Suarez forecasts effects of 21st century immigration

Maureen Darras

(Mia Lerch)

A densely packed Lawrence Memorial Chapel welcomed Ray Suarez to campus as the first guest speaker of the 2010-2011 convocation series Tuesday, Oct. 5. Suarez, a senior correspondent for “PBS NewsHour,” two-time author and award-winning journalist, delivered his convocation address, “The Browning of America,” on the impact of the increasingly diverse ethnic make-up of the United States.
Suarez opened his address by contextualizing the importance of this changing ethnic composition. He emphasized that the U.S. is part of a rapidly changing hemisphere and globe. Using examples of economic development in Brazil, Peru and Chile, Suarez demonstrated the rise of Latin America in the 21st century.
Within this context, Suarez then shifted the focus of his address to the way the United States will perceive itself in the future.
“We are – we have always been – a country very much of the New World,” Suarez asserted, “while still with a big part of our heads, a big chunk of our cultural imagination, stuck to the Old World. The next half-century is going to change that model, whether we like it or not.”
Suarez believes this change will result primarily from the current trends in immigration to the United States. He cited a range of demographic statistics, including that the U.S. has the fifth largest number of native Spanish speakers in the world.
Furthermore, Suarez highlighted, “We have [.] reached the percentage of foreign-born people in the population that we had a hundred years ago, in the early of the 20th century when we wrapped up fifty years of massive European migration.”
However, for the first time since the 18th century, the majority of children born in the United States don’t trace their ancestry back to Europe; instead, an increasing number of citizens trace their ancestry to Asia, Africa and Latin America. Suarez anticipates “[an] American future, in which a brown workforce pays in the benefits that will support an elderly white recipient pool.”
As we enter a “minority majority” in the upcoming decades, Suarez wonders whether American culture will be accommodating. Suarez referenced the emphasis on European history in the American curriculum of the preceding century. He then questioned, “Will ours be a culture that [.] makes room for new heroes?”
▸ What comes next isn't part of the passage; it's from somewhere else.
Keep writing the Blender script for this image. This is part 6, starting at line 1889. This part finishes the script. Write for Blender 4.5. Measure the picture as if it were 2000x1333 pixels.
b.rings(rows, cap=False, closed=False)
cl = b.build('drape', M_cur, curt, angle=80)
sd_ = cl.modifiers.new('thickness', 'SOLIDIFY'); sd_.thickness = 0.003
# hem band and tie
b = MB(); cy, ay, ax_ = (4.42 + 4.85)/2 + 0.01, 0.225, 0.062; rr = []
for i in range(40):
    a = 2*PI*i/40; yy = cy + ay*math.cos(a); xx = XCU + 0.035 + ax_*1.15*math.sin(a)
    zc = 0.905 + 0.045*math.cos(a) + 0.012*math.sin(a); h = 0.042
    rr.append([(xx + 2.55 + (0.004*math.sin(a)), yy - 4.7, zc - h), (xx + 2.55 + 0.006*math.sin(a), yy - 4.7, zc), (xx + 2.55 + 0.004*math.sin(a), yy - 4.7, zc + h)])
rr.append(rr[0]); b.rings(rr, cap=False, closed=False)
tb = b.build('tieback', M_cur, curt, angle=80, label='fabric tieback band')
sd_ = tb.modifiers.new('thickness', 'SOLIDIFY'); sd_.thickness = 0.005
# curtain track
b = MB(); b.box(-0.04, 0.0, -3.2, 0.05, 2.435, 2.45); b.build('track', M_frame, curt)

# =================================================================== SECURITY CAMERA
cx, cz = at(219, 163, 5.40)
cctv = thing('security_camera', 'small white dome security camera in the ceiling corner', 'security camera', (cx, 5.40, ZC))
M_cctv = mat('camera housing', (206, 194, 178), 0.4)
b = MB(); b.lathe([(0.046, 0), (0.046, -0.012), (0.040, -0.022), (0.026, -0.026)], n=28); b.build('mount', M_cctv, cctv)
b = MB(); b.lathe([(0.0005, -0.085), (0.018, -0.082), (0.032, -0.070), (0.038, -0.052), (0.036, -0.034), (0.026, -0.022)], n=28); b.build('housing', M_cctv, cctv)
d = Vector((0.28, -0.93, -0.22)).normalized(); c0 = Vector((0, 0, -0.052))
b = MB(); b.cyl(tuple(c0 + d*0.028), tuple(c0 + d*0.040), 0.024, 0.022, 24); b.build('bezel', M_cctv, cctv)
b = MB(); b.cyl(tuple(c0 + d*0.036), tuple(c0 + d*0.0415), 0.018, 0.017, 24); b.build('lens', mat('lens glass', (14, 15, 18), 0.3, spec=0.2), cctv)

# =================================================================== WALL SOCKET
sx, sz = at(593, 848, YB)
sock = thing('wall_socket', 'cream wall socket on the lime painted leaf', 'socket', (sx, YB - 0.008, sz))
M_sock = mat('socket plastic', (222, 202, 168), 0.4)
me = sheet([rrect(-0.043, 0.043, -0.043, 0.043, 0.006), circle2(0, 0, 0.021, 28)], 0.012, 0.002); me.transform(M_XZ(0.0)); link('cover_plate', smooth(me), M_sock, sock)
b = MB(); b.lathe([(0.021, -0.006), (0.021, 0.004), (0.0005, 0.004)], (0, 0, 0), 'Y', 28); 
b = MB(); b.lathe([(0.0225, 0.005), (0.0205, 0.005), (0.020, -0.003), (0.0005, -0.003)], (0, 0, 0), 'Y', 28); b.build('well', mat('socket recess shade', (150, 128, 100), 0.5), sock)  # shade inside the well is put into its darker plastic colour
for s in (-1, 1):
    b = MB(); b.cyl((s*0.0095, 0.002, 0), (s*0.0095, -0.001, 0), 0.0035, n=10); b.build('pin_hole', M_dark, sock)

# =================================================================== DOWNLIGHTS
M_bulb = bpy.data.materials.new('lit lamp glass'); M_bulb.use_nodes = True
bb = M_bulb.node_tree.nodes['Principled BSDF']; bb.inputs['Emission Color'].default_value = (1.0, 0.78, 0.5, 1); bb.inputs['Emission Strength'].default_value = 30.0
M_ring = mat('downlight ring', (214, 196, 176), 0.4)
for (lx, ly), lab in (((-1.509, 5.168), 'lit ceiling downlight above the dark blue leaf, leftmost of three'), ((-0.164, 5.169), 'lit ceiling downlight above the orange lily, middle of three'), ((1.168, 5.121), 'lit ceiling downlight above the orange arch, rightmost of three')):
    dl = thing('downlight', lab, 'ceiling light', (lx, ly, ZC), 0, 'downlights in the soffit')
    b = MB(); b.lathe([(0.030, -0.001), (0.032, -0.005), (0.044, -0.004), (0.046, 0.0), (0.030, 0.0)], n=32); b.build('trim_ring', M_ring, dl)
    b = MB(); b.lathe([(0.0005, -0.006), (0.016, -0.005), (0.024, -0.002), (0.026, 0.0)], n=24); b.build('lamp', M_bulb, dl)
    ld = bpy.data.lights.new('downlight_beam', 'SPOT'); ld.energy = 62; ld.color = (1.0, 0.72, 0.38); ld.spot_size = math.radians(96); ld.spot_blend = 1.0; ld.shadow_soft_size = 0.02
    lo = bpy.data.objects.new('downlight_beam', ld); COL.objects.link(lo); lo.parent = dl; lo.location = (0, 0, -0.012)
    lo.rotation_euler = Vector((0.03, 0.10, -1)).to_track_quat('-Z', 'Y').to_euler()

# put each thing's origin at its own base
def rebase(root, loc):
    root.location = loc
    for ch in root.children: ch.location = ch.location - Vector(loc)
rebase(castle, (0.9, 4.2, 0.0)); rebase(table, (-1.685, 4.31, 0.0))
Suarez perceives the fears about the Latino population as reminiscent of American opposition to former immigration groups in the 19th century. “Any student of American history who has read the panicky projections about English mastery, unsuitability to democracy [and] inability to conform to American norms that were written about the Irish, the Italians [and] the Jews can easily dismiss the same kind of forecasting about Latin Americans,” contended Suarez.
However, Suarez notes, due to advances in technology, immigrant families can retain a closer connection to their home outside the United States. Suarez asserts that this generation of immigrants is “part of the conversation about how the United States will relate to India, China, Pakistan in the future.”
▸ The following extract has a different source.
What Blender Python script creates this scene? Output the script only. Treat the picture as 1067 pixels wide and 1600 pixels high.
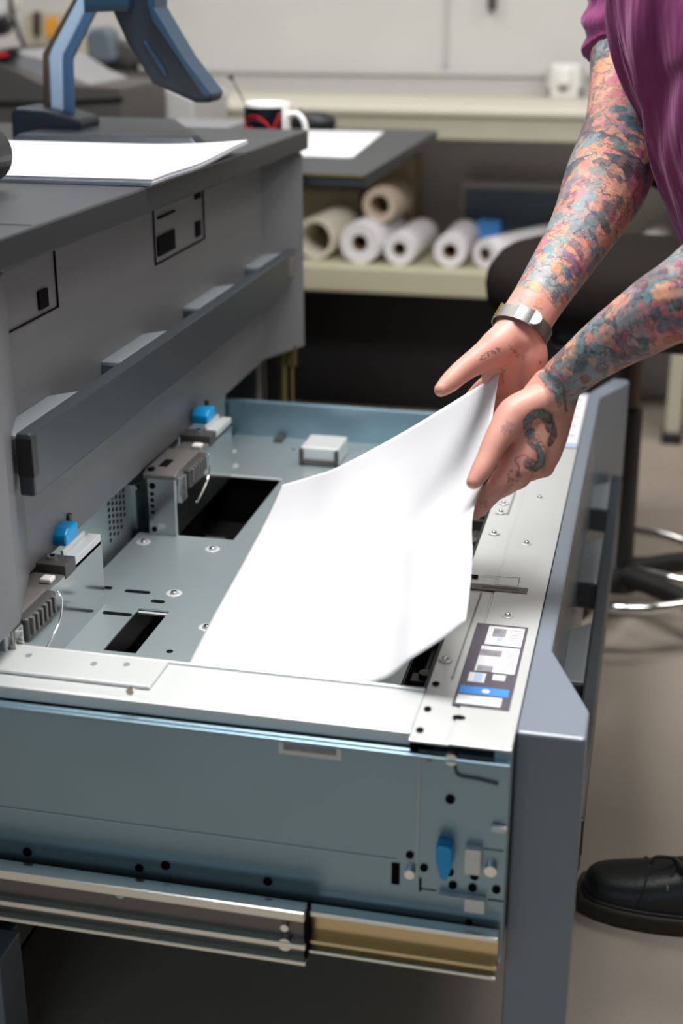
import bpy, bmesh, math, random
import numpy as np
from mathutils import Vector
random.seed(4)
S = bpy.context.scene
for o in list(bpy.data.objects): bpy.data.objects.remove(o)
C = S.collection

# ------------------------------------------------------------------ camera, world, lights, exposure
FPX, CX, CY = 2160.0, 533.5, 800.0
CAM = np.array([0.0, 0.0, 1.22]); PITCH = math.radians(21.0); YAW = math.radians(12.83)
_s, _c = math.sin(YAW), math.cos(YAW)
RT = np.array([_c, _s, 0.0]); FH = np.array([-_s, _c, 0.0])
FD = FH*math.cos(PITCH) + np.array([0, 0, -math.sin(PITCH)]); UP = np.cross(RT, FD)
cam = bpy.data.objects.new('camera', bpy.data.cameras.new('camera')); C.objects.link(cam)
cam.location = CAM; cam.rotation_euler = (math.pi/2-PITCH, 0, YAW)
cam.data.sensor_fit = 'VERTICAL'; cam.data.sensor_height = 36; cam.data.lens = FPX/1600*36
cam.data.clip_start = 0.05
cam.data.dof.use_dof = True; cam.data.dof.focus_distance = 1.62; cam.data.dof.aperture_fstop = 3.0
S.camera = cam
S.view_settings.view_transform = 'Standard'; S.view_settings.look = 'None'
S.view_settings.gamma = 1; S.view_settings.use_curve_mapping = False; S.view_settings.exposure = 0.0

def ray(x, y): return FD + RT*(x-CX)/FPX - UP*(y-CY)/FPX
def onZ(x, y, z): r = ray(x, y); return CAM + r*(z-CAM[2])/r[2]
def onX(x, y, v): r = ray(x, y); return CAM + r*v/r[0]
def onY(x, y, v): r = ray(x, y); return CAM + r*v/r[1]
def at(x, y, d): return CAM + ray(x, y)*d
def proj(P):
    v = np.asarray(P)-CAM; d = v@FD
    return CX+FPX*(v@RT)/d, CY-FPX*(v@UP)/d, d

W = bpy.data.worlds.new('world'); S.world = W; W.use_nodes = True
W.node_tree.nodes['Background'].inputs[0].default_value = (0.80, 0.90, 1.0, 1)
W.node_tree.nodes['Background'].inputs[1].default_value = 0.0
def area(name, loc, rot, sx, sy, e, col):
    l = bpy.data.lights.new(name, 'AREA'); l.shape = 'RECTANGLE'; l.size = sx; l.size_y = sy; l.energy = e; l.color = col
    o = bpy.data.objects.new(name, l); C.objects.link(o); o.location = loc; o.rotation_euler = rot; return o
area('ceiling_lamp', (-0.35, 1.60, 2.70), (0, 0, 0), 1.2, 0.6, 76, (1.0, 0.99, 0.98))
area('ceiling_lamp', (0.7, 1.70, 2.70), (0, 0, 0), 0.6, 0.8, 16, (1.0, 0.98, 0.96))
area('ceiling_lamp', (-1.5, 3.3, 2.70), (0, 0, 0), 1.2, 0.6, 19, (1.0, 0.98, 0.95))
area('ceiling_lamp', (1.2, 3.3, 2.70), (0, 0, 0), 1.2, 0.6, 23, (1.0, 0.97, 0.92))
area('cool_fill_light', (-0.9, -2.3, 1.5), (math.radians(90), 0, math.radians(-8)), 2.2, 1.2, 16, (0.70, 0.86, 1.0))  # bluish fill lamp added behind the camera; the room has no window there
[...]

Suarez maintained, “The rise of homegrown civic muscle, to speak on behalf of the home country is not new. What is new is which countries we’re talking about.”
Throughout the remainder of his talk, Suarez emphasized the importance of educating new immigrant populations, in particular the Latino community. He stressed that in this time of declining incomes, “class mobility is getting harder, not easier.”
Suarez continued, “it’s a cherished part of America’s self concept that you can rise above your circumstances, that you can do better than your parents, that your children will do better than you.” Without this mobility, he claimed, there will be decreased assimilation.
Suarez acknowledged further concerns regarding this evolving face of America, such as the lack of border control and the impact on the workforce. However, Suarez concluded, “We can do this the easy way, or we can do it the hard way – we’ve done both in the past. And every time in our history where there have been high levels of immigration, there have been high levels of [.] anti-immigration sentiment.”
He stated, “America’s institutions don’t always get it right on the first try, but they do always get it right. Our great genius as a people is that we can both identify and then repair the problems of this coming future.”
Despite the serious nature of Suarez’s talk, his good rapport with the audience was evident. His departures from structured speech as he communicated freely and wittily with the audience were met with laughter.
Suarez left the stage to a long-lasting ovation. Following his talk, Suarez attended a luncheon with a group of students and then held a question and answer session in the Warch Campus Center.
Suarez is currently working on two books, one on the history of Latinos in the United States and the other on the future of the demographic trends in the United States.